## Problem statement:
Output, please, exactly those lines of the listing that come before the line with "cross([(696, 1292), (640, 1244), (588, 1198)], .0018)", along with that line itself.

## Data segment:
[start]

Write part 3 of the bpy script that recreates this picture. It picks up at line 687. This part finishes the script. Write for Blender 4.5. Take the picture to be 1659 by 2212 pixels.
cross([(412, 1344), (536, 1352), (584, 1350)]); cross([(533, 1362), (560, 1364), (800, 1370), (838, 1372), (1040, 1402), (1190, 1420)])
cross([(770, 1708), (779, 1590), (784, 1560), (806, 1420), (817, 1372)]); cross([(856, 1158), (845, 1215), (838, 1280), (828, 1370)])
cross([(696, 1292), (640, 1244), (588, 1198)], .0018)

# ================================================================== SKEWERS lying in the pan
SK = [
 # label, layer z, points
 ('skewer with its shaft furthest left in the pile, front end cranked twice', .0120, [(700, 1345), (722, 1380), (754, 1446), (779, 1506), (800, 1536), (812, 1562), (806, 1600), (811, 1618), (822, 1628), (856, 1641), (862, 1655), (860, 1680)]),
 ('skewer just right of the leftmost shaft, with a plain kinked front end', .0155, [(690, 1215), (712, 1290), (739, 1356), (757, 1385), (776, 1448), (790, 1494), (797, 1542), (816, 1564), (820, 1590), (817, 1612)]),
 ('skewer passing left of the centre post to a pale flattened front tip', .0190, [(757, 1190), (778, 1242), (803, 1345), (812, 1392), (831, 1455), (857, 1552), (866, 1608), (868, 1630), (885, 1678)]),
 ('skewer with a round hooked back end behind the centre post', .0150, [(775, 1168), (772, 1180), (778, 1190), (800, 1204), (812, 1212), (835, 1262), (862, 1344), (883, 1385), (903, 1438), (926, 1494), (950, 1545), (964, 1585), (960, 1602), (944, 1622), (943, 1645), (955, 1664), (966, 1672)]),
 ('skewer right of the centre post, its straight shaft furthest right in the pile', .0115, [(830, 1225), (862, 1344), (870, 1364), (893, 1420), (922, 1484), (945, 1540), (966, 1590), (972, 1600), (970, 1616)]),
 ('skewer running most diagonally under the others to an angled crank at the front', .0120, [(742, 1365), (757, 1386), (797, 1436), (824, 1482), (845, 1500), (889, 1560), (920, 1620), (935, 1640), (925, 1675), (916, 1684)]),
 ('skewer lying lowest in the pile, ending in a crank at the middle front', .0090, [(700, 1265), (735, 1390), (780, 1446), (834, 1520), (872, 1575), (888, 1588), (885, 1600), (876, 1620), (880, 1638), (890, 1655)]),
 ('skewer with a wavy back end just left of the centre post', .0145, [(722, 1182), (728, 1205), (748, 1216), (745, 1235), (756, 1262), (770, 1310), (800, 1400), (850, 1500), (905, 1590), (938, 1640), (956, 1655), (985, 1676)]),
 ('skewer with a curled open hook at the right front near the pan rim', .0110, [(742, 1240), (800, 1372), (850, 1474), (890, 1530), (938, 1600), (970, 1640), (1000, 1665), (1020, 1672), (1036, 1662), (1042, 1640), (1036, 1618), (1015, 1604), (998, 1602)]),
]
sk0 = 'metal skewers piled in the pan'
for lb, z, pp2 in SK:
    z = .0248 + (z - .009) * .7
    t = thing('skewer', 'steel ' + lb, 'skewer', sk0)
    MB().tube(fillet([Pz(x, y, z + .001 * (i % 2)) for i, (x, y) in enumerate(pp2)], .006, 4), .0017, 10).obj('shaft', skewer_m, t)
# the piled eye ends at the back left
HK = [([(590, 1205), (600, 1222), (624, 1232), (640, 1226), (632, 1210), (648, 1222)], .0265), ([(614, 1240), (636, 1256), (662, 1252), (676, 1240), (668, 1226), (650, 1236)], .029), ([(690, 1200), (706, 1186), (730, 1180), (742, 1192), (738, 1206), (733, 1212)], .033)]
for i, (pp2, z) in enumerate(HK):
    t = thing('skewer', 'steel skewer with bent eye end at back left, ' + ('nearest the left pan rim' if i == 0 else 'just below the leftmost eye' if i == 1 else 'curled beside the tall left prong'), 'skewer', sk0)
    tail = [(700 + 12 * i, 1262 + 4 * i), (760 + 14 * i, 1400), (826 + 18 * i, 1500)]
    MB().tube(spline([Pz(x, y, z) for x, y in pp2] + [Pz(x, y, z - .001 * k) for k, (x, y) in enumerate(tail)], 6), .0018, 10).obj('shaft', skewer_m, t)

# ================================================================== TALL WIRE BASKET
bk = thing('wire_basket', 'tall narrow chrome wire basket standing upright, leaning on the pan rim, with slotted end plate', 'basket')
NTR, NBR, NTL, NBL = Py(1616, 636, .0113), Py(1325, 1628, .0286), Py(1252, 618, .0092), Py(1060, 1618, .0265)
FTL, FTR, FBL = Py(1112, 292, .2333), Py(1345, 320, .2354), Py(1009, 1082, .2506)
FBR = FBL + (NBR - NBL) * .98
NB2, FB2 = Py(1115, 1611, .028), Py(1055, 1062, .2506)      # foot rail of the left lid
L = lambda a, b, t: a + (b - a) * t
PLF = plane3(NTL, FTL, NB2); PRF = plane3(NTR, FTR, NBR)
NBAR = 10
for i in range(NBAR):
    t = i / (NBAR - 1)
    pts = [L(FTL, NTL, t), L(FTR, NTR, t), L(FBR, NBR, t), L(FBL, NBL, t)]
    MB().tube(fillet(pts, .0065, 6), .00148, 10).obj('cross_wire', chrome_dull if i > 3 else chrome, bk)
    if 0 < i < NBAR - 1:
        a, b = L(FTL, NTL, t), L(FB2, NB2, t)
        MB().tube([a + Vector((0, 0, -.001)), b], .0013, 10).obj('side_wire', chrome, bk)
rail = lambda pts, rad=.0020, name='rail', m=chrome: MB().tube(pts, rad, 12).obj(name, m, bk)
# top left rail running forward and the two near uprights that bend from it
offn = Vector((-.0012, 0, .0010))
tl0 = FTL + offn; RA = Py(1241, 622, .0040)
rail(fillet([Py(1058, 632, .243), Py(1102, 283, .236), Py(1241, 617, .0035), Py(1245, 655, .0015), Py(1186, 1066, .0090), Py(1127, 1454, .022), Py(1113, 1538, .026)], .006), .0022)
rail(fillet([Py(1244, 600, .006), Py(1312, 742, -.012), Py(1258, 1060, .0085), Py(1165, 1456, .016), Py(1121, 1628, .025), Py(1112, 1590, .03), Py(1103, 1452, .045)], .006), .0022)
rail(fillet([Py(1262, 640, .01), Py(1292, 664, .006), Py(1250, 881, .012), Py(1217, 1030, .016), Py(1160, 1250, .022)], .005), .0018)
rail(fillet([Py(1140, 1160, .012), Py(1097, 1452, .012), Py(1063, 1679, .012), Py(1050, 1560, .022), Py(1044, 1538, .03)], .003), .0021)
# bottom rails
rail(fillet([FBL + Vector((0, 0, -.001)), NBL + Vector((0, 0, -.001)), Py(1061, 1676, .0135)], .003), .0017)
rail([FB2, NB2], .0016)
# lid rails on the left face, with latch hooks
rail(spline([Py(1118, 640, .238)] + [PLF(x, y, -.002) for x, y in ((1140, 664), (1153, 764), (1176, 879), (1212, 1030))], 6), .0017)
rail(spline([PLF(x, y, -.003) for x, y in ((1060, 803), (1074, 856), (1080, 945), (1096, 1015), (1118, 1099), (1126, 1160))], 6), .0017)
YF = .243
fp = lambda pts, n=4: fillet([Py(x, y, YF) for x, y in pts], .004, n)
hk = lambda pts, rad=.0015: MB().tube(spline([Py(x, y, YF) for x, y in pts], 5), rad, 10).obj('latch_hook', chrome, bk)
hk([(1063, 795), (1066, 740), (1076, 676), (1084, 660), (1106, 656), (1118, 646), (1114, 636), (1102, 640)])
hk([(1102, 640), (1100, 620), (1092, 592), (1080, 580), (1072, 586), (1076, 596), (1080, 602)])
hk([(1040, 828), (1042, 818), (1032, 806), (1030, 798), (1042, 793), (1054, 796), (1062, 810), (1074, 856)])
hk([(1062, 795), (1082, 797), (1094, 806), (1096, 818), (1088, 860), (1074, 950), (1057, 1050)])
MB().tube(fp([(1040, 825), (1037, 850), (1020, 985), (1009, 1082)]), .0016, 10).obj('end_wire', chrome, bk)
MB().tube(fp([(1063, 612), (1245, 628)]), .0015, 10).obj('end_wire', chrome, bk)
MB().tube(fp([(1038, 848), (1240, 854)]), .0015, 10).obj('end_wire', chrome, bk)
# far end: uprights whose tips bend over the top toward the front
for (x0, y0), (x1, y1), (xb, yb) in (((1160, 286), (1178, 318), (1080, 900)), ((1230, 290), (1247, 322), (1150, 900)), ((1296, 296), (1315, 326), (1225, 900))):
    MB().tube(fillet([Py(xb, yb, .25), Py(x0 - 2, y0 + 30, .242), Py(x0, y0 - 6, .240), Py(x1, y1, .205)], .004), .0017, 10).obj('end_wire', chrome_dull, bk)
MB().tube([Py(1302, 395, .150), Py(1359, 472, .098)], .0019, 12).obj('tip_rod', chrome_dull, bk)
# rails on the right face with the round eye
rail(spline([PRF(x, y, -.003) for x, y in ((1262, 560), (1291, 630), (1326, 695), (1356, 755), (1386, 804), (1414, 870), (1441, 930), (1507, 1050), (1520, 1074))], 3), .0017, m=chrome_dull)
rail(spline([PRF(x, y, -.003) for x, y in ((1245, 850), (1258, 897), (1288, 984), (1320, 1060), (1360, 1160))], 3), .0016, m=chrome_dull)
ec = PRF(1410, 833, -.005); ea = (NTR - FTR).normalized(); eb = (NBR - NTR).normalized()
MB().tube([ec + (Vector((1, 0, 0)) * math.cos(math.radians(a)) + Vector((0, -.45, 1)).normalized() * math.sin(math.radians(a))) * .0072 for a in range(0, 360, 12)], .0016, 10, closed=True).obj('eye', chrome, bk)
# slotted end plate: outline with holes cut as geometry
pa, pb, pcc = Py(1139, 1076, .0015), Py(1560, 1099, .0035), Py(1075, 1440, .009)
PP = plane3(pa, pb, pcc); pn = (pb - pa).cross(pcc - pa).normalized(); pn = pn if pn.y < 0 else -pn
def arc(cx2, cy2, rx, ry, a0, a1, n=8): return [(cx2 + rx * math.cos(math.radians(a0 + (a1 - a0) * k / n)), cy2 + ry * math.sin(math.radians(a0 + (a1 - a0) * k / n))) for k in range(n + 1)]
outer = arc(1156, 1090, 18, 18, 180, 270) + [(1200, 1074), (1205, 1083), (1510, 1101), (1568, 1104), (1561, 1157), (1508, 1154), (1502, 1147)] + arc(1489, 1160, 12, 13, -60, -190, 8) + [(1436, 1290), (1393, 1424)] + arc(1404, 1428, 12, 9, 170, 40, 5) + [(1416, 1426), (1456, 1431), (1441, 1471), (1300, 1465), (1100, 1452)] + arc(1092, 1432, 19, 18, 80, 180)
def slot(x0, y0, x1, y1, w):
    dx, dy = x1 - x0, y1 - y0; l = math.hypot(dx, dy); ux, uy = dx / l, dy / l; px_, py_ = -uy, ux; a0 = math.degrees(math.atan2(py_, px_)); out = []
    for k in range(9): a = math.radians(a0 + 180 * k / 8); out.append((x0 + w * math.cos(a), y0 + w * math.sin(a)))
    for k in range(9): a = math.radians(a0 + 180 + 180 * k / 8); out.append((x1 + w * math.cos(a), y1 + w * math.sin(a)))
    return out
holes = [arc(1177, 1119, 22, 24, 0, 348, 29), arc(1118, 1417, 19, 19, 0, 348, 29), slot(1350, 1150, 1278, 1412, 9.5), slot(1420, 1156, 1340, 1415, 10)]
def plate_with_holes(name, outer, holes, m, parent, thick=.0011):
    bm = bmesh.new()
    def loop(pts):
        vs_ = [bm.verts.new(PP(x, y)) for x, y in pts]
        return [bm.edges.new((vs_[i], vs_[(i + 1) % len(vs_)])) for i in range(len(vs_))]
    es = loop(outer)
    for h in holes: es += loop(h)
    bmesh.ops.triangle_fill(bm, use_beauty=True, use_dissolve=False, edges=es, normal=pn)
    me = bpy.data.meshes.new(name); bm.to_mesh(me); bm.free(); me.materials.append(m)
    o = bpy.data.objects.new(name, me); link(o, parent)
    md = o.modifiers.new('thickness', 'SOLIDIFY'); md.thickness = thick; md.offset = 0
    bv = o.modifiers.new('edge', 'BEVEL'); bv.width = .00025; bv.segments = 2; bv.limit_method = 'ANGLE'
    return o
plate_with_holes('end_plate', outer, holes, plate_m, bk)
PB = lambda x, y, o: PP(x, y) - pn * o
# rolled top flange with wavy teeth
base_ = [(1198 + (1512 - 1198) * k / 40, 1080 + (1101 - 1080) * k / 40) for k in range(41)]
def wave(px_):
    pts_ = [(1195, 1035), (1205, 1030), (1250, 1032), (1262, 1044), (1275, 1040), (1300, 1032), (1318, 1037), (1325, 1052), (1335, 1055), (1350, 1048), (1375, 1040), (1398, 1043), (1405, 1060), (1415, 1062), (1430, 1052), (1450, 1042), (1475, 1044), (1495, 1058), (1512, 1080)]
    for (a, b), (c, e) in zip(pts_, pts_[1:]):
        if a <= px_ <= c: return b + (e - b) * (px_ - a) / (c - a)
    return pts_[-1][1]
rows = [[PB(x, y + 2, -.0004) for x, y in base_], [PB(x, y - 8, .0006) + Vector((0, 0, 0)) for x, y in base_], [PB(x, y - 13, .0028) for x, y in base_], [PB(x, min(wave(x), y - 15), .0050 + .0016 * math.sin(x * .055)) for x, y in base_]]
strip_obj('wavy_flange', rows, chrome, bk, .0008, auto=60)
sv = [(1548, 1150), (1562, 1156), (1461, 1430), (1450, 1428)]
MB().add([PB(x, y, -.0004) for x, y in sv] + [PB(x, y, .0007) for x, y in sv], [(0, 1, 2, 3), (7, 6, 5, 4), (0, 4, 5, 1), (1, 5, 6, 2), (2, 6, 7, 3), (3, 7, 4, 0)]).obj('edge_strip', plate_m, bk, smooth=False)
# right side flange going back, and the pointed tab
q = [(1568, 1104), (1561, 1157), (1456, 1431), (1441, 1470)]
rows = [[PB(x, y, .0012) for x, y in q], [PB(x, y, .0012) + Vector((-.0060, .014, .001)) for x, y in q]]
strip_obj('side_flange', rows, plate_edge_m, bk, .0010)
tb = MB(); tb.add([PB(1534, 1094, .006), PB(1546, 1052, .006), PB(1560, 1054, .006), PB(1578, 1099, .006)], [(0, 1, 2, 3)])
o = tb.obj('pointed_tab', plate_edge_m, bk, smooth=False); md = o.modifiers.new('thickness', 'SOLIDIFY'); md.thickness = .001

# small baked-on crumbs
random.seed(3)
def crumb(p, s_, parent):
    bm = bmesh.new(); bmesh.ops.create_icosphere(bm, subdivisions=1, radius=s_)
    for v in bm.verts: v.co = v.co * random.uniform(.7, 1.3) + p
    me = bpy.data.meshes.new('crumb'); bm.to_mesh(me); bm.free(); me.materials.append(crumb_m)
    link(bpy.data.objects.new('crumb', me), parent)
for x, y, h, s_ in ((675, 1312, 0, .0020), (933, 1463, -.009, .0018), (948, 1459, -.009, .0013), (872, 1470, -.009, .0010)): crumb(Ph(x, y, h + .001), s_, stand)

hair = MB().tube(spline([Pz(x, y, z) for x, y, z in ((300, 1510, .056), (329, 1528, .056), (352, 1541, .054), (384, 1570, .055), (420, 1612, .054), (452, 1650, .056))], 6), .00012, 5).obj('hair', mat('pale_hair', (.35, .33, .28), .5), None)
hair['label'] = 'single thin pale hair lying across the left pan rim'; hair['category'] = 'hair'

[end]

## Answer to the problem:
Write part 3 of the bpy script that recreates this picture. It picks up at line 687. This part finishes the script. Write for Blender 4.5. Take the picture to be 1659 by 2212 pixels.
cross([(412, 1344), (536, 1352), (584, 1350)]); cross([(533, 1362), (560, 1364), (800, 1370), (838, 1372), (1040, 1402), (1190, 1420)])
cross([(770, 1708), (779, 1590), (784, 1560), (806, 1420), (817, 1372)]); cross([(856, 1158), (845, 1215), (838, 1280), (828, 1370)])
cross([(696, 1292), (640, 1244), (588, 1198)], .0018)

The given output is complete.